Спустя несколько десятилетий об этих именах очень глубоко и точно скажет в «Очерках гоголевского периода» Н. Г. Чернышевский: «Предмет этот имеет высокую важность для истории нашей литературы, потому что из тесного дружеского кружка, о котором мы говорим и душою которого был Н. В. Станкевич… вышли или впоследствии примкнули к нему почти все те замечательные люди, которых имена составляют честь нашей новой словесности, от Кольцова до г. Тургенева…»

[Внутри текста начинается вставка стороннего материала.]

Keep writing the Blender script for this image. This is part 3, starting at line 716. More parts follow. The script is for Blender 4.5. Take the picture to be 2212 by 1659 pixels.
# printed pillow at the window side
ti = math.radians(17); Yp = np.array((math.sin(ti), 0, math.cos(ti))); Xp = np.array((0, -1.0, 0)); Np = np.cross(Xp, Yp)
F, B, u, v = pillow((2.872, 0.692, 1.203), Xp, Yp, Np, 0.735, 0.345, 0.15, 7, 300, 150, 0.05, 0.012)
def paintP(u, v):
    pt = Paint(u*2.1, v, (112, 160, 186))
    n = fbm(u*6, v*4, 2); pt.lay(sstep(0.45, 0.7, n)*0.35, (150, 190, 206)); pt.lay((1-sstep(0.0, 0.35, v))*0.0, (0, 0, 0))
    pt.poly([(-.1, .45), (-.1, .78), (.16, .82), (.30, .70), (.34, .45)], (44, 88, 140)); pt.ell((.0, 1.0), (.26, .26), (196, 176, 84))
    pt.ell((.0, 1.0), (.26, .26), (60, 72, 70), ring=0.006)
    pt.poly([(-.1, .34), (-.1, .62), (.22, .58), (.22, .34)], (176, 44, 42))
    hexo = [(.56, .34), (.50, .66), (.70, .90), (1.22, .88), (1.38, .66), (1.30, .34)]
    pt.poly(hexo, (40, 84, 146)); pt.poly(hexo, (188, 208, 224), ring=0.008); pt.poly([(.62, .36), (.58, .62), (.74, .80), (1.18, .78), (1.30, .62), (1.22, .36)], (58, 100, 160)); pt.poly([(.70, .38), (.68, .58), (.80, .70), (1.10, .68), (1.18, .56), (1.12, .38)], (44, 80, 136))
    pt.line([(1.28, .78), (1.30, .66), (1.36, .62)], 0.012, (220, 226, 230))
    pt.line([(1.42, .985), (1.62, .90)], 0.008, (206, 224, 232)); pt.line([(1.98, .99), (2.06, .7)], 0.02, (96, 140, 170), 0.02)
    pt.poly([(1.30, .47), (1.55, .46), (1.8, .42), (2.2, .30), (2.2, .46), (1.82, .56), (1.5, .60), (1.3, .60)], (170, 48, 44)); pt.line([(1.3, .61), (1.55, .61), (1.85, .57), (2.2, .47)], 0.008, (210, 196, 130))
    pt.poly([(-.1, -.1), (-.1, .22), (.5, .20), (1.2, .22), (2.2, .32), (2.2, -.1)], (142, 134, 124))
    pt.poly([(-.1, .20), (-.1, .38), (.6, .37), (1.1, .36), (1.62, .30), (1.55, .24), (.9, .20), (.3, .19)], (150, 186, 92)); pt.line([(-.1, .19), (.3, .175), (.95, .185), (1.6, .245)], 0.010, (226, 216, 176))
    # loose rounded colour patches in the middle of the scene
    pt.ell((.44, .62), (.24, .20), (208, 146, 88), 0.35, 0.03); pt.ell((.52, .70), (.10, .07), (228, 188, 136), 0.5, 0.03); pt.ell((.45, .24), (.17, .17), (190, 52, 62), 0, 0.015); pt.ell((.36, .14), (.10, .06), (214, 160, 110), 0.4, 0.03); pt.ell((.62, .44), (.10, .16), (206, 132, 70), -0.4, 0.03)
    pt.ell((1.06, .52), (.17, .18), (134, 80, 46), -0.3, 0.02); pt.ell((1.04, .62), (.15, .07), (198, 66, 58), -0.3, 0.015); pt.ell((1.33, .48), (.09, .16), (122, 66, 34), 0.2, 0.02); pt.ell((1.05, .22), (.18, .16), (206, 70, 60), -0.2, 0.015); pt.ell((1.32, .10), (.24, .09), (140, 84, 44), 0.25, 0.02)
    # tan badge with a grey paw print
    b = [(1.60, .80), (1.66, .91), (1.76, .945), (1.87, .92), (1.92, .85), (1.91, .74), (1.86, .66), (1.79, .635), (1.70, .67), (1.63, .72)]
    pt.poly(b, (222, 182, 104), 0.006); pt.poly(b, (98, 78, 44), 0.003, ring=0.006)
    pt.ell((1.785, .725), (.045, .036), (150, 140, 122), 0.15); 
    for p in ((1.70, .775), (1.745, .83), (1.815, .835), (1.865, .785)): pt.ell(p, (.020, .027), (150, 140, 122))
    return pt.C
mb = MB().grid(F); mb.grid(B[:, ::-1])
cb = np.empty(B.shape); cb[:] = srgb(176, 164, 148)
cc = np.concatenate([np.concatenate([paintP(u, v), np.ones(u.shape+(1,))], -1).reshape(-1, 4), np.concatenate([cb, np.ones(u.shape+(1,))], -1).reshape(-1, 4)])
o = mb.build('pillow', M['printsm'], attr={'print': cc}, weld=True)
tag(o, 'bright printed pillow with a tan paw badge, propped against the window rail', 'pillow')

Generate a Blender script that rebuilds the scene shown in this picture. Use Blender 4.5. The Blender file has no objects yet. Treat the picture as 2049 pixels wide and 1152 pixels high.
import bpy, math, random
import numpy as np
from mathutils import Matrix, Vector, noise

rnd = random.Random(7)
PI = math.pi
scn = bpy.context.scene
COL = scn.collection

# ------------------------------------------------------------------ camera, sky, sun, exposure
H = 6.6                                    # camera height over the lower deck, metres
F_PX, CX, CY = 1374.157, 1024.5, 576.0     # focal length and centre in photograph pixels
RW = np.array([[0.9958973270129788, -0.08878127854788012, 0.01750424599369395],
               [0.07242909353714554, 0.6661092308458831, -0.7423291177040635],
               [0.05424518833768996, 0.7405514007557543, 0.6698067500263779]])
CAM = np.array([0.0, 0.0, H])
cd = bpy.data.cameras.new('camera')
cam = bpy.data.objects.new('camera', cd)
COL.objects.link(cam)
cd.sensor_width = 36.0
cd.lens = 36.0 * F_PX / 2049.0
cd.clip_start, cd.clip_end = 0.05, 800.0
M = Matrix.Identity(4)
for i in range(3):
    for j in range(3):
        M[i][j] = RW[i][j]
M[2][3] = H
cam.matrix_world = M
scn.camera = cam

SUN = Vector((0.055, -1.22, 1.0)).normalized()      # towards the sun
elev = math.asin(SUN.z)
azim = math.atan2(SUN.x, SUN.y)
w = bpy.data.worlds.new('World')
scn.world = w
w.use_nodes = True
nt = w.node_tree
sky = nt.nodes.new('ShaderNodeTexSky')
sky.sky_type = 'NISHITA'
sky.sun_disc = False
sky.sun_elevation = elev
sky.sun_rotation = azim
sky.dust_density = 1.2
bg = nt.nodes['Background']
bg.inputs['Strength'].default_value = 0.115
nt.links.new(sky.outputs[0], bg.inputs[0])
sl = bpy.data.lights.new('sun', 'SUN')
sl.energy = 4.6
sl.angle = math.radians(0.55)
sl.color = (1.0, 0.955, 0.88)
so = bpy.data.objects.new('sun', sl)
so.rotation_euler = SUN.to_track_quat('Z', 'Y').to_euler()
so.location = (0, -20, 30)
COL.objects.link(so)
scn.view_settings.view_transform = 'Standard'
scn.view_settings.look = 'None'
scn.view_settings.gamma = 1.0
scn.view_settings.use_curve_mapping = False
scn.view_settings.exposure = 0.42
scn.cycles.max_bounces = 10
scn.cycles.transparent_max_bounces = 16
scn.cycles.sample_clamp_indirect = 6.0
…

Весьма точную характеристику той знаменательной эпохе дал в 1914 году в статье «Поэтическая исповедь русского интеллигента 30—40-х годов» известный русский литературовед Н. Л. Бродский: «Никогда русская интеллигенция не пыталась так страстно, «волнуясь и спеша», разрешить основные вопросы бытия, никогда в нашем обществе поиски цельного, всеобъемлющего мировоззрения не были столь напряженными, как в знаменательные 30—40-е годы. В кружках и в одиночку, в студенческой комнате и в салоне ставились великие проблемы личности и общества, тревожно думали о смысле жизни, назначении мира, связи личности с мирозданием, об основах общественной жизни, о национальных ценностях, об отношениях России к Европе, о путях будущего развития своей страны. И ответы на эти вопросы искали всюду — в различных системах немецкой идеалистической философии, во французском утопическом социализме, в идейных исканиях погибших 14 декабря, в изучении прошлых судеб России, в наблюдениях над современной действительностью. Охваченная горячим дыханием идеалистических порывов, молодая Россия жадно стремилась к личному совершенствованию, с исключительным разметом бросила свои духовные силы на разработку своего я, беспримерно много потратила умственной энергии для достижения совершенного, ясного представления о том, что ее волновало, что властно требовало разрешения. Подобно взволнованному морю, долго не могущему улечься в стройно-тихие ряды волн, мысль русской интеллигенции беспокойно бродила… Но личность требовала самоопределения, и роды ее были мучительными, исполненными глубокого страдания. Дерзновенные взлеты часто терпели крушение, идеалистические устремления подтачивались острым жалом во всем сомневающейся мысли, но та же мысль, раздавив многих, лишив их душевной целостности, навсегда оставив на перепутье между разрушенной традицией и мерцающим о недоступной дали точным мировоззрением, иным дала верное противоядие против бесплодного скепсиса, утвердила в предчувствиях, оформила искания, дала твердый фундамент философско-этическим и социальным запросам».